August 25, 1977 – Yankees 6, Twins 4
- Sal Maiorana
- Aug 25, 2017
- 3 min read

NEW YORK – Reggie Jackson was finally starting to smile in New York, and on this night, the fact that his nemesis, Billy Martin, had 12 dozen crabs flown in from Baltimore for the post-game buffet was only part of the reason.
After all the turmoil that enveloped the Yankees during the first four-plus months of the season, the team had finally come together and was playing the way most baseball experts thought it would.
“The guys finally realized the season was getting away from them,” starting pitcher Dick Tidrow said. “Everything that happened is behind us and we had to play baseball the way we’re capable of playing.”

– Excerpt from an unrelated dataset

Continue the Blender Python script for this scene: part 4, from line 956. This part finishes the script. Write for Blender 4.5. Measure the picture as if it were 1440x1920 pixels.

And the man leading that charge was Jackson. He was now entrenched in his preferred clean-up spot, and he was making Martin look awfully petty, and downright dumb, for not putting him there all season. It was all ego with Reggie, and there was just something about batting clean-up that he reveled in, which is funny today because managers now generally put their best hitters and/or run producers in the second and third spots in the order.
Oddly enough, in his Hall of Fame career, Jackson’s numbers are slightly better as a No. 3 hitter than a No. 4. He batted cleanup in 440 more games than he did third, but his slash line all the way across was a tick better at No. 3 as he hit .272, with a .370 on-base and a .534 slugging percentage as opposed to his clean-up line of .271/.365/.496.
Jackson came up in a key spot in the bottom of the eighth inning, and once again delivered in the clutch. The Twins had just tied the score in the top of the inning with a pair of runs against Sparky Lyle who was charged with his fifth blown save. However, the Yankees picked up Sparky and handed him his ninth win of the year by matching those two runs.
Thurman Munson, a guy who had not been smiling, fresh Baltimore crabs or not, was mired in a 9-for-54 slump when he led off with a double against Twins reliever Tom Johnson. Jackson, who was just trying to make sure he hit the ball to the right side to get Munson to third, instead lashed a single to right that sent Munson home with the winning run.

Piniella followed with a lineout, and then Chris Chambliss drove home Jackson with a double to give Lyle a two-run cushion heading to the ninth. Lyle, who wasn’t real sharp, gave up two singles, but then wiggled out of trouble by retiring Butch Wynegar and Dan Ford – two tough hitters – to end the game.
Afterward, Jackson said, “There are no heroes here. No matter who is doing what, I don’t care. The idea is to advance a runner, to give somebody else a chance to knock in a run, to move toward our goal. Before Thurman batted I told him I would hit the ball to the right side if he got on. I checked with Lou (Piniella) on how he hits this guy because all he has to do is make contact once I get Thurman to third. I wanted to make contact, move the runner, manufacture a run.”
One of the guys Lyle got out in the ninth was Rod Carew, meaning Carew went 0-for-5 in the game and 1-for-8 in the series, a severe damper in his chase for .400. In these two losses to New York, the majors’ leading hitter saw his average dip from .378 to .374, the lowest it had been since June 1. In the 52 games where Carew batted at least five times in 1977, this was one of only four in which he was hitless.